[KyARES] RE: [KYHAM] National Disaster Response Plan Needed?

Ron Dodson ka4map at ispky.com
Mon Sep 26 19:03:32 EDT 2005


>From all I have found in researching the events (I am using the Katrina
mess as a backdrop now in doing the IS-700 classroom training), the
local and state sat back and said, "We are pre-declared, let the feds
deal with it". I watched as both the Mayor of New Orleans and the LA
Governor both verbally confirmed this on CNN one day!  

As an EMA Director of 6 past Presidential Declarations, I can tell you
that there is a form we fill out.  As with the way I have always
encouraged amateurs to order aid, the local and state gov't should do
the same. How much, what kind, when and where.  You can't just get on TV
and scream, "Send me everything you got! I need help!"  
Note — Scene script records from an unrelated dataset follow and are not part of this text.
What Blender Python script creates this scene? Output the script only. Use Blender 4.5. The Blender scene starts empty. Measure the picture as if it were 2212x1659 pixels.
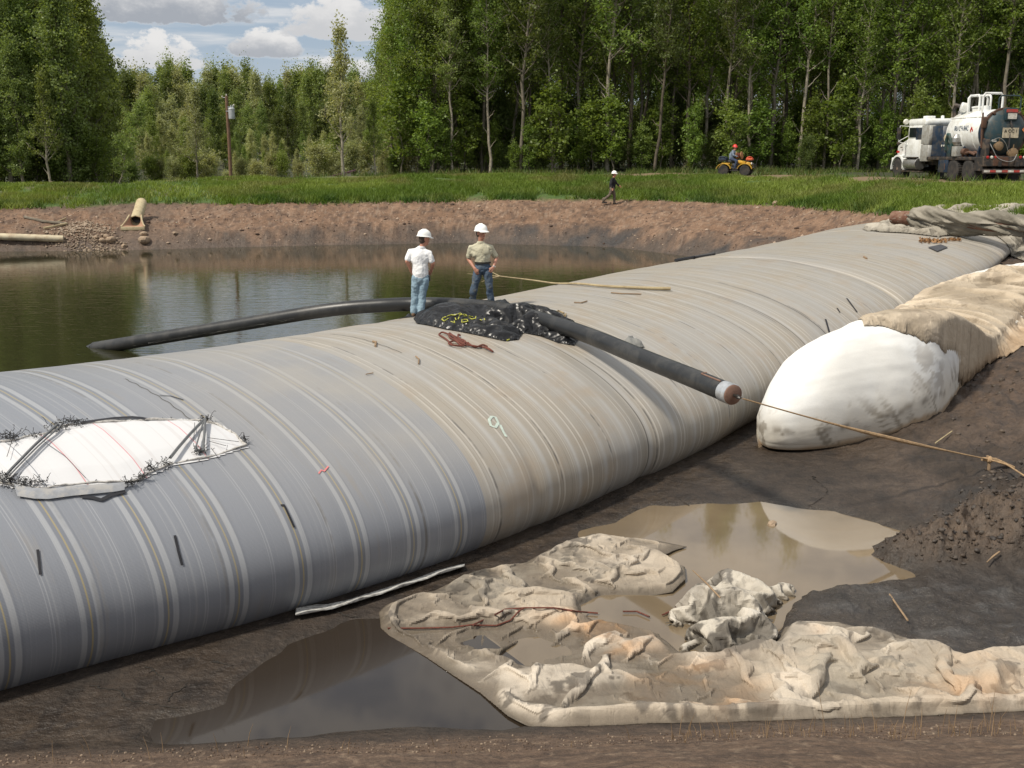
import bpy, bmesh, math, random
import numpy as np
from mathutils import Vector, Matrix
from mathutils.bvhtree import BVHTree
R = math.radians
random.seed(7)
RNG = np.random.default_rng(11)
S = bpy.context.scene
COL = S.collection

# ------------------------------------------------------------------ camera
ZC = 5.0                                   # eye height over the datum (metres); pond water lies at 0.5
PITCH = R(12.25)
FPX = 2300.0                               # focal length in pixels of a 2212 x 1659 view
cam_d = bpy.data.cameras.new('camera')
cam_d.sensor_width = 36.0
cam_d.lens = 36.0 * FPX / 2212.0
cam_d.clip_start = 0.1
cam_d.clip_end = 3000.0
cam = bpy.data.objects.new('camera', cam_d)
COL.objects.link(cam)
cam.location = (0, 0, ZC)
cam.rotation_euler = (R(90) - PITCH, 0, 0)
S.camera = cam

# ------------------------------------------------------------------ light
SUN_EL, SUN_AZ = R(54), R(-122)            # azimuth clockwise from +Y: the sun stands behind the camera, to its left
SUN_DIR = Vector((math.sin(SUN_AZ) * math.cos(SUN_EL), math.cos(SUN_AZ) * math.cos(SUN_EL), math.sin(SUN_EL)))
sl = bpy.data.lights.new('sun', 'SUN')
sl.energy = 3.9
sl.angle = R(5.0)
sl.color = (1.0, 0.93, 0.81)
sun = bpy.data.objects.new('sun', sl)
COL.objects.link(sun)
sun.rotation_euler = (-SUN_DIR).to_track_quat('-Z', 'Y').to_euler()
sun.location = SUN_DIR * 60
S.view_settings.view_transform = 'Standard'
S.view_settings.look = 'None'
S.view_settings.gamma = 1.0
S.view_settings.exposure = 0.2
S.view_settings.use_curve_mapping = False
S.cycles.max_bounces = 6
S.cycles.diffuse_bounces = 3
S.cycles.glossy_bounces = 3
S.cycles.transparent_max_bounces = 6


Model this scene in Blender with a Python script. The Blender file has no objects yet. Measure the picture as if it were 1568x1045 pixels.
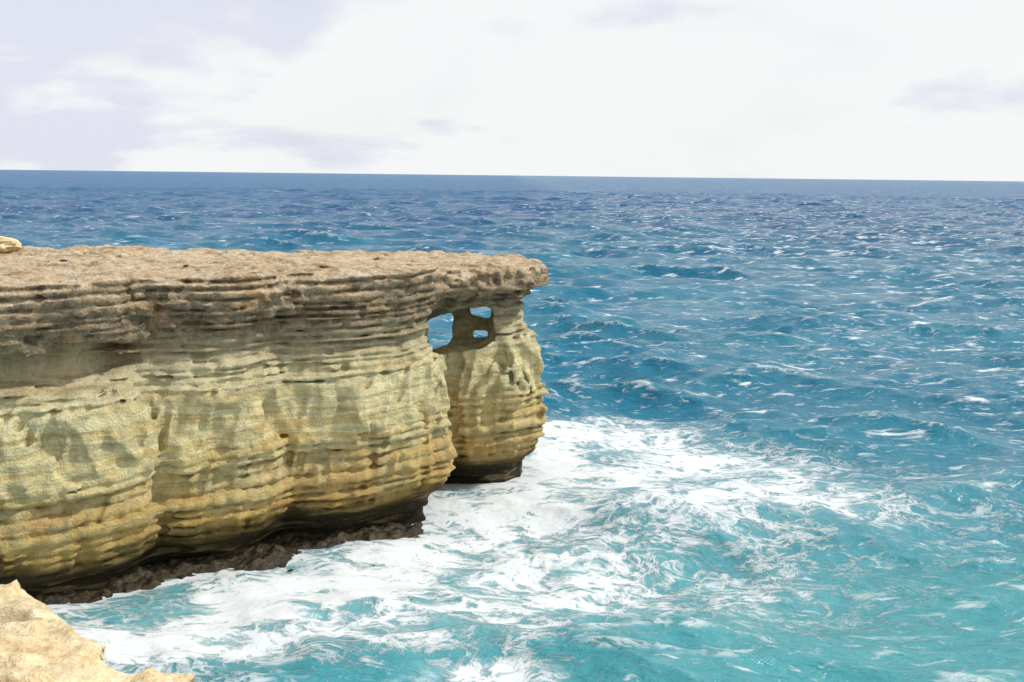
import bpy, math, numpy as np, bmesh
from mathutils import Matrix, Euler, Vector
rng = np.random.default_rng(7)
scene = bpy.context.scene
F = np.float32
# ------------------------------------------------------------------ noise
TAB = rng.random(64**3).astype(F)
def vn(x, y, z, seed=0):
    x = x + F(seed*7.31); y = y + F(seed*3.77); z = z + F(seed*5.13)
    xi = np.floor(x); yi = np.floor(y); zi = np.floor(z)
    fx = x-xi; fy = y-yi; fz = z-zi
    fx = fx*fx*(3-2*fx); fy = fy*fy*(3-2*fy); fz = fz*fz*(3-2*fz)
    xi = xi.astype(np.int32); yi = yi.astype(np.int32); zi = zi.astype(np.int32)
    x0 = (xi & 63) << 12; x1 = ((xi+1) & 63) << 12
    y0 = (yi & 63) << 6;  y1 = ((yi+1) & 63) << 6
    z0 = zi & 63; z1 = (zi+1) & 63
    a = TAB[x0+y0+z0]; a += fx*(TAB[x1+y0+z0]-a)
    b = TAB[x0+y1+z0]; b += fx*(TAB[x1+y1+z0]-b)
    a += fy*(b-a)
    c = TAB[x0+y0+z1]; c += fx*(TAB[x1+y0+z1]-c)
    d = TAB[x0+y1+z1]; d += fx*(TAB[x1+y1+z1]-d)
    c += fy*(d-c)
    return (a + fz*(c-a))*2-1
def sstep(a, b, x):
    t = np.clip((x-a)/(b-a), 0, 1); return t*t*(3-2*t)
def poly_sd(P, X, Y):
    d = np.full(X.shape, 1e9); s = np.ones(X.shape)
    n = len(P)
    for i in range(n):
        ax, ay = P[i]; bx, by = P[i-1]
        ex, ey = bx-ax, by-ay
        wx, wy = X-ax, Y-ay
        t = np.clip((wx*ex+wy*ey)/(ex*ex+ey*ey), 0, 1)
        dx, dy = wx-ex*t, wy-ey*t
        d = np.minimum(d, dx*dx+dy*dy)
        c1 = Y >= ay; c2 = Y < by; c3 = ex*wy > ey*wx
        flip = (c1 & c2 & c3) | (~c1 & ~c2 & ~c3)
        s = np.where(flip, -s, s)
    return (s*np.sqrt(d)).astype(F)
def surface_nets(V, org, sp):
    nx, ny, nz = V.shape
    ins = V < 0
    cnt = np.zeros((nx-1, ny-1, nz-1), np.uint8)
    for i in (0, 1):
        for j in (0, 1):
            for k in (0, 1):
                cnt += ins[i:nx-1+i, j:ny-1+j, k:nz-1+k]
    act = (cnt > 0) & (cnt < 8)
    I, J, K = np.nonzero(act)
    idx = np.full(act.shape, -1, np.int32); idx[I, J, K] = np.arange(len(I))
    acc = np.zeros((len(I), 3)); num = np.zeros(len(I))
    C = [(0,0,0),(1,0,0),(0,1,0),(1,1,0),(0,0,1),(1,0,1),(0,1,1),(1,1,1)]
    E = [(0,1),(2,3),(4,5),(6,7),(0,2),(1,3),(4,6),(5,7),(0,4),(1,5),(2,6),(3,7)]
    for a, b in E:
        ca, cb = C[a], C[b]
        va = V[I+ca[0], J+ca[1], K+ca[2]].astype(float); vb = V[I+cb[0], J+cb[1], K+cb[2]].astype(float)
        m = (va < 0) != (vb < 0)
        t = np.where(m, va/np.where(m, va-vb, 1), 0)
        for ax in range(3):
            acc[:, ax] += np.where(m, ca[ax]+(cb[ax]-ca[ax])*t, 0)
        num += m
    acc /= num[:, None]
    verts = (np.stack([I, J, K], 1)+acc)*np.array(sp)+np.array(org)
    faces = []
    def quads(m, offs, flip_of):
        i, j, k = np.nonzero(m)
        q = np.stack([idx[i+o[0], j+o[1], k+o[2]] for o in offs], 1)
        fl = flip_of[i, j, k]
        q[fl] = q[fl][:, ::-1]
        faces.append(q)
    m = (ins[:-1, 1:-1, 1:-1] != ins[1:, 1:-1, 1:-1]); quads(m, [(0,0,0),(0,1,0),(0,1,1),(0,0,1)], ~ins[:-1, 1:-1, 1:-1])
    m = (ins[1:-1, :-1, 1:-1] != ins[1:-1, 1:, 1:-1]); quads(m, [(0,0,0),(0,0,1),(1,0,1),(1,0,0)], ~ins[1:-1, :-1, 1:-1])
    m = (ins[1:-1, 1:-1, :-1] != ins[1:-1, 1:-1, 1:]); quads(m, [(0,0,0),(1,0,0),(1,1,0),(0,1,0)], ~ins[1:-1, 1:-1, :-1])
    return verts, np.concatenate(faces)
def make_mesh(name, verts, quads, smooth=True, attrs=None):
    me = bpy.data.meshes.new(name)
    me.vertices.add(len(verts)); me.vertices.foreach_set("co", np.ascontiguousarray(verts, dtype=F).ravel())
    me.loops.add(quads.size); me.loops.foreach_set("vertex_index", np.ascontiguousarray(quads, dtype=np.int32).ravel())
    me.polygons.add(len(quads)); me.polygons.foreach_set("loop_start", np.arange(0, quads.size, 4, dtype=np.int32))
    me.update(calc_edges=True)
    me.polygons.foreach_set("use_smooth", np.full(len(quads), smooth))
    if attrs:
        for k, v in attrs.items():
            a = me.attributes.new(k, 'FLOAT', 'POINT'); a.data.foreach_set("value", v.astype(F))
    me.update()
    ob = bpy.data.objects.new(name, me); scene.collection.objects.link(ob)
    return ob
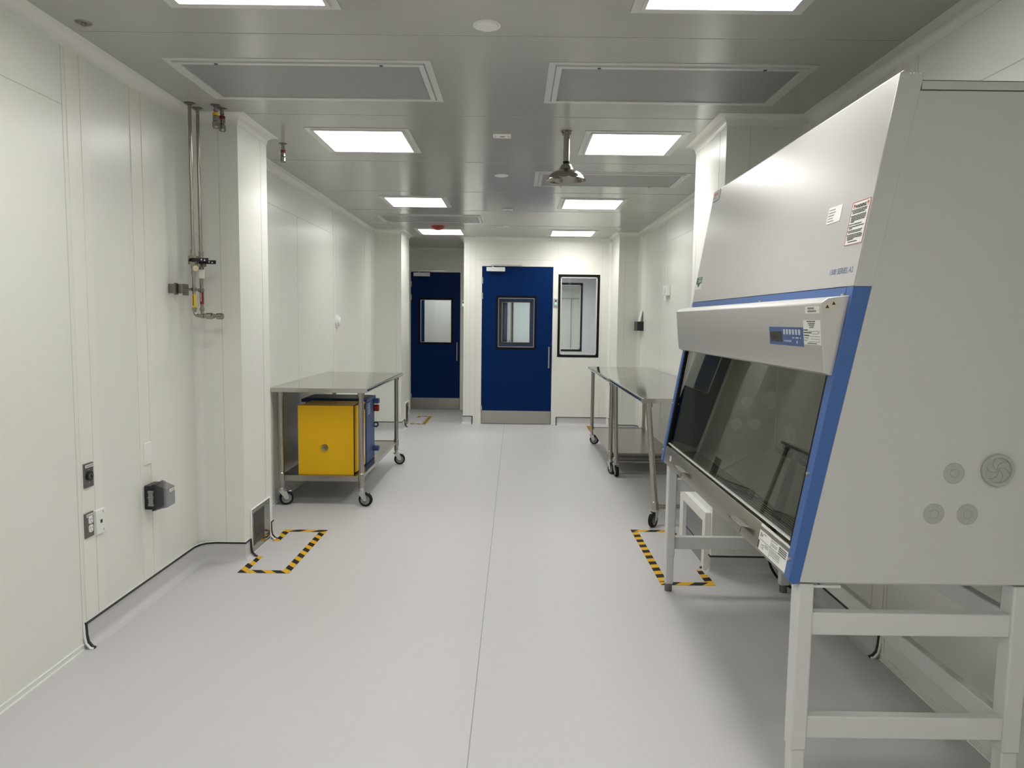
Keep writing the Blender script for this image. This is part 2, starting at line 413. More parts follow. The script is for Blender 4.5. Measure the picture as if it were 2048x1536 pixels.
coving('baseboard_right_pillar', [(1.55, 4.98), (1.2, 4.98), (1.2, 4.90)])
coving('baseboard_right', [(1.2, 4.34), (1.2, 4.27), (XR - .1, 4.27), (XR - .04, 4.25), (XR - .015, 4.22), (XR, 4.16), (XR, 3.17)], h=.102)
# flush base strips with white caulk lines where there is no coving
def flush(name, path):
    b = MB(); b.sweep(path, [(-.003, 0), (-.003, .026), (.003, .026), (.004, 0)])
    b.sweep(path, [(0, .023), (.0055, .023), (.0055, .028), (0, .028)], mi=1); b.sweep(path, [(0, 0), (.008, 0), (.007, .005), (0, .005)], mi=1)
    return st(b.build(name, ['wall', 'caulk']))
flush('baseboard_near_left', [(XL, YB), (XL, 3.135)]); flush('baseboard_near_right', [(XR, 3.155), (XR, YB)])
flush('baseboard_mid_left', [(XL, 4.92), (XL, 9.54)]); flush('baseboard_mid_right', [(XR, 9.55), (XR, 5.03)])

# ------------------------------------------------------------------ doors, windows
def door(name, x0, x1, Y, zt, win, handle_x, hz, closer, leaf='blue', hinges=True):
    """leaf in the plane y = Y, facing the room (-y)"""
    wx0, wx1, wz0, wz1 = win; g = .034; t = .045; y0 = Y + .006; y1 = y0 + t
    b = MB()
    b.box(x0, wx0, y0, y1, .008, zt); b.box(wx1, x1, y0, y1, .008, zt); b.box(wx0, wx1, y0, y1, .008, wz0); b.box(wx0, wx1, y0, y1, wz1, zt)
    d = st(b.build(name, leaf))
    b = MB()
    for yy0, yy1 in ((y0 - .003, y0 + .006), (y1 - .006, y1 + .003)):
        b.box(wx0, wx0 + g, yy0, yy1, wz0, wz1); b.box(wx1 - g, wx1, yy0, yy1, wz0, wz1); b.box(wx0 + g, wx1 - g, yy0, yy1, wz0, wz0 + g); b.box(wx0 + g, wx1 - g, yy0, yy1, wz1 - g, wz1)
    b.box(wx0, wx0 + .012, y0, y1, wz0, wz1); b.box(wx1 - .012, wx1, y0, y1, wz0, wz1); b.box(wx0, wx1, y0, y1, wz0, wz0 + .012); b.box(wx0, wx1, y0, y1, wz1 - .012, wz1)
    b.build('glazing_frame', 'gasket', d)
    b = MB(); 
    for s0, s1 in ((wx0 + g, wx0 + g + .006), (wx1 - g - .006, wx1 - g)): b.box(s0, s1, y0 + .004, y1 - .01, wz0 + g, wz1 - g)
    b.box(wx0 + g, wx1 - g, y0 + .004, y1 - .01, wz0 + g, wz0 + g + .006); b.box(wx0 + g, wx1 - g, y0 + .004, y1 - .01, wz1 - g - .006, wz1 - g)
    b.build('glazing_spacer', 'zinc', d)
    MB().box(wx0 + .01, wx1 - .01, y0 + .012, y0 + .018, wz0 + .01, wz1 - .01).build('pane', 'glass', d)
    MB().box(x0 + .004, x1 - .006, y0 - .002, y0, .012, .198).build('kick_plate', 'steel', d)
    if handle_x is not None:
        z0, z1 = hz; hy = y0 - .05
        b = MB(); b.tube([(handle_x, y0, z0 + .03), (handle_x, hy + .01, z0 + .03), (handle_x, hy, z0 + .03)], .009, 10)
        b.tube([(handle_x, y0, z1 - .03), (handle_x, hy + .01, z1 - .03), (handle_x, hy, z1 - .03)], .009, 10)
        b.cyl((handle_x, hy, z0), (handle_x, hy, z1), .0125, 16)
        b.build('handle', 'steel', d)
    if closer:
        cx0, cx1, ax0, ax1 = closer
        b = MB(); b.box(cx0, cx1, y0 - .055, y0, zt - .072, zt - .012)
        c = b.build('door_closer', 'white', d, bevel=.006)
        b = MB(); b.box(ax0, ax1, Y - .03, Y - .004, zt + .008, zt + .026); b.cyl((cx0 + .09, y0 - .03, zt - .02), (cx0 + .09, y0 - .03, zt + .018), .012, 12)
        b.build('closer_arm', 'zinc', c)
    if hinges:
        for z in (.22, zt - .42, zt - .20):
            b = MB(); b.cyl((x0 - .004, y0 - .006, z - .045), (x0 - .004, y0 - .006, z + .045), .008, 10); b.box(x0 - .012, x0 + .012, y0 - .002, y0 + .001, z - .045, z + .045)
            b.build('hinge', 'zinc', d)
    return d
def door_frame(name, x0, x1, Y, zt, mat='wall2'):
    b = MB(); w = .05
    b.box(x0 - w, x0 - .003, Y - .006, Y + .06, 0, zt + w); b.box(x1 + .003, x1 + w, Y - .006, Y + .06, 0, zt + w); b.box(x0 - .003, x1 + .003, Y - .006, Y + .06, zt + .004, zt + w)
    return st(b.build(name, mat))
door('door_1', WPX0, WPX1, YF, 2.275, (-.281, .306, 1.09, 1.863), .487, (.83, 1.135), (-.42, -.155, -.355, .085))
door_frame('trim_10', WPX0, WPX1, YF, 2.275)
door('door_2', D1X0, D1X1, YA, 2.29, (-1.612, -1.035, 1.097, 1.868), -.965, (.83, 1.135), (-1.69, -1.42, -1.66, -1.18))
door_frame('trim_11', D1X0, D1X1, YA, 2.29)
door('door_3', -.49, .51, Y2, 2.275, (-.275, .29, 1.09, 1.865), -.42, (.83, 1.135), None, hinges=False)
door('door_4', -1.15, -.17, Y3 - .06, 2.275, (-.95, -.235, 1.03, 1.90), -.12, (.83, 1.10), None, hinges=False)
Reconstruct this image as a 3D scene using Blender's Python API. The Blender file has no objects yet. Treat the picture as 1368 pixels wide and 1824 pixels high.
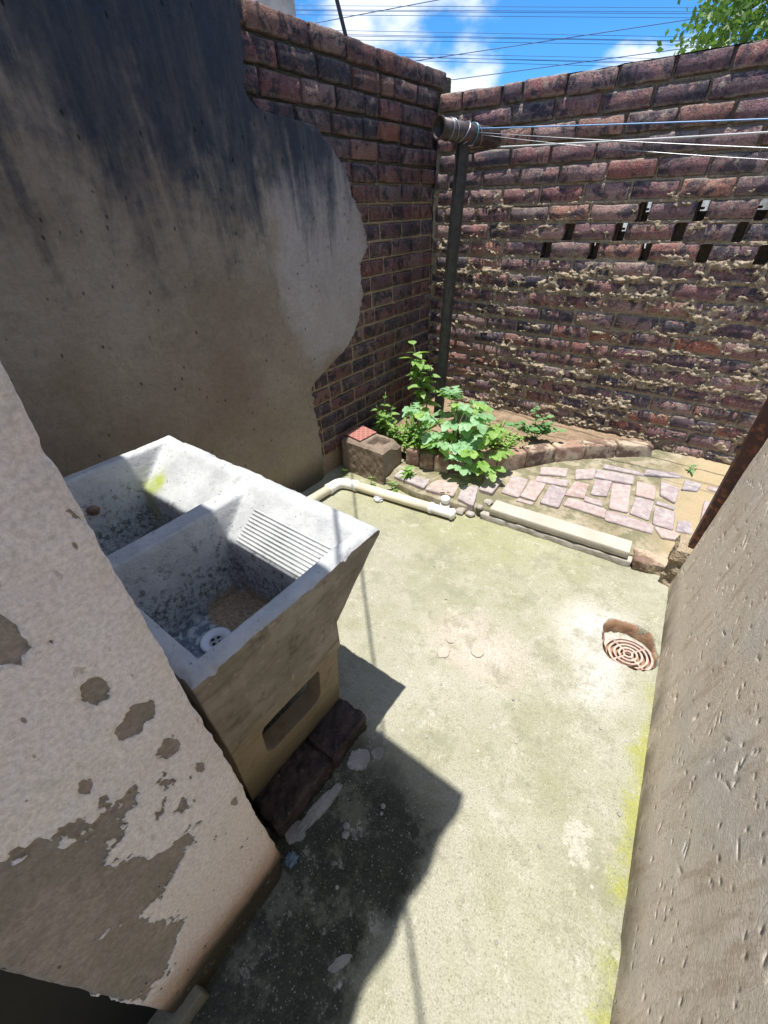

You ask for 1,000 National Guard troops for security, 10 Blackhawk (or
what ever helicopters) if they need FLIR to locate warm bodies you say
so, etc.
You get what you ask for.  From all I can see, no one asked in the right
way.    

I also agree with Tom, that likely, the military's idea of a PLAN is not
the civilian idea of a PLAN. I can also guarantee you if you walk into
any agency in the county you live in and ask WHO has actually read their
county EOP cover to cover, they will look at you like you are insane in
9 out of 10 cases. Many may not even know there is one.    

I am sorely afraid that if we are not terribly lucky, the aftermath of
these events will result in a knee jerk reaction and changes that will
not fix the problems, but only make them worse.

We can only wait to see.

73, 
Ron, KA4MAP



-----Original Message-----
From: kyham-bounces at mailman.qth.net
[mailto:kyham-bounces at mailman.qth.net] On Behalf Of N4AOF
Sent: Monday, September 26, 2005 5:54 PM
To: KyARES at yahoogroups.com; kyham at mailman.qth.net
Subject: Re: [KyARES] RE: [KYHAM] National Disaster Response Plan
Needed?

However the military suggestion that a plan is needed may have some
validity 
to it.  One shortcoming of the NRP (and the FRP before it) is that the
plan 
deliniates who is responsible and lays out a detailed process for the
local 
government to ask their state for help, for the state to ask the federal

government for help, and for the federal agencies to coordinate with
each 
other about who is supposed to help.  But nowhere in the NRP (or the
FRP) is 
there one single word about actually DOING anything.

According to the system mandated by the FRP and continued in the NRP,
only 
the state and local plans have to address any specific actions.  This is
a 
good system because it ensures that each local plan will address the 
specific kinds of disaster that may strike their particular area; and
the 
disaster specific annexes of the state plan are basically a collection
of 
the corresponding annexes of the local plans with the state resources 
allocated.

What this system fails to envision is a disaster where national level 
resources are needed immediately (personally I am not convinced that
federal 
resources were needed "immediately" in Katrina, but that is an entirely 
different discussion).

The difference between the military concept of a plan and the FEMA
concept 
of a plan is that when the military makes out a plan, they write down
what 
they need to DO, along with who does it, when, and how.  If the military
had 
planned a response to Katrina, there would have been a massive detailed
plan 
with hour-by-hour assignements (all of which would have totally ignored 
state & local resources and priorities) and a complete list of
everything 
needed (no one would have read that plan either, except perhaps the one
Army 
Corps of Engineers captain who was tasked to write it).